Rekonstrukcja historyczna » Galeria postaci

Celowniczy rkm z 7 kompanii 25 pp por. K. Bebłocińskiego, Częstochowa 3 września 1939 roku
Celowniczy rkm z 7 kompanii 25 pp por. K. Bebłocińskiego, Częstochowa 3 września 1939 roku

Celowniczy rkm z 7 kompanii 25 Pułku Piechoty, dowodzonej przez por. Kazimierza Bebłocińskiego, walki z oddziałami niemieckiej 46 DP w rejonie ul. Św. Barbary i Bł. Salomei w Częstochowie, godz. 4.50 3 września 1939 roku.

 

Zgodnie z rozkazem o przejściu 7 Dywizji Piechoty na nowe pozycje w rejon Janowa, najpóźniej swoje stanowiska w Częstochowie opuścił III batalion 25 pp, który stanowił straż tylną całej dywizji. Jeszcze około 2.00 w nocy, 7 kompania por. Kazimierza Bebłocińskiego wykonała skuteczny kontratak na siły niemieckiej 46 DP, które wdarły się w polskie pozycje w rejonie ul. Św. Barbary. Mimo tego napór przeciwnika nie ustawał. Walki 7 kompanii, która otrzymała zadanie osłony odejścia III batalionu, a następnie poruszania się w jego straży tylnej, trwały aż do godzin rannych 3 września (zwłaszcza w rejonie ulicy i kościoła Św. Barbary oraz Lisińca).
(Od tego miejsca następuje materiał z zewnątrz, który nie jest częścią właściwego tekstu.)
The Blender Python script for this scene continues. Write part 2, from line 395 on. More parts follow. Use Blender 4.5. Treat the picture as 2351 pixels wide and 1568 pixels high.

Walka toczyła się w terenie zabudowanym, często na najbliższe odległości z użyciem granatów; niektóre budynki przechodziły z rąk do rąk. Między 5.00 a 5.30 Niemcy próbowali skrycie zaatakować miejsce zbiórki jednego z plutonów 7 kompanii w pobliżu cmentarza Św. Rocha, jednak zostali rozpoznani przez ubezpieczenia, a następnie zmuszeni do odwrotu ogniem polskiej broni maszynowej, w tym dwóch ckm-ów, których obsługi natychmiast zajęły stanowiska pod murem cmentarnym. 7 kompania 25 pp opuszczała Częstochowę jako ostatni polski oddział ok. 6.00 3 września, tocząc w kilku punktach miasta drobne potyczki z niemieckimi oddziałami rozpoznawczymi, a także niszcząc za sobą pozostałe mosty.

 

Celowniczy w stopniu strzelca, ma na sobie mundur polowy sukienny wz. 36, z owijkami sukiennymi nowego wzoru oraz trzewiki sznurowane, podkute gwoździami. Pod szyją widoczny halsztuk polowy koloru khaki. Na skórzanym pasie głównym wz. 31, widoczne ładownice parciane na magazynki do rkm (podwieszone na pasku od chlebaka), mieszczące 5 magazynków i przybornik. Na lewym boku, żołnierz nosi łopatkę piechoty w skórzanej ramce. Z tyłu, na specjalnych hakach na pasie głównym, założony jest chlebak wz. 33. Przez prawe ramię przewieszona została torba z maską przeciwgazową wz. 32. Ochronę głowy stanowi hełm stalowy wz. 31 w specjalnym malowaniu typu „Salamandra”. Na zdjęciach widoczna jest także aluminiowa manierka wz. 38, którą żołnierz przenosił w chlebaku.

 

Celowniczowie rkm, ze względów praktycznych nosili torby z maską wz. 32 na lewym boku (instrukcja przewidywała noszenie jej na prawym boku). Według relacji podoficera 27 Pułku Piechoty, kpr. zaw. Jana Dobrowolskiego, maski w ten sposób w 1939 roku nosili także pozostali żołnierze każdej drużyny piechoty (we wszystkich oddziałach 7 Dywizji Piechoty).

 

Widoczne na zdjęciach budynki przy ul. Św. Barbary, do dzisiaj noszą autentyczne ślady działań wojennych z 1939 roku w postaci ostrzelanych ścian i drzwi (przez polską broń ręczną i maszynową). Jest to efekt nocnych walk w tym rejonie; w budynkach przejściowo stanowiska zajęli Niemcy, prowadząc ogień z okien i balkonów w kierunku kościoła Św. Barbary, skąd ostrzeliwała ich broń maszynowa 7 kompanii 25 pp, zatrzymując dalsze natarcie oddziałów 46 DP. W trakcie nocnego kontrataku, zabudowania odbito, a walki w rejonie między ul. Św. Barbary i Św. Jadwigi w Częstochowie trwały aż do rana 3 września.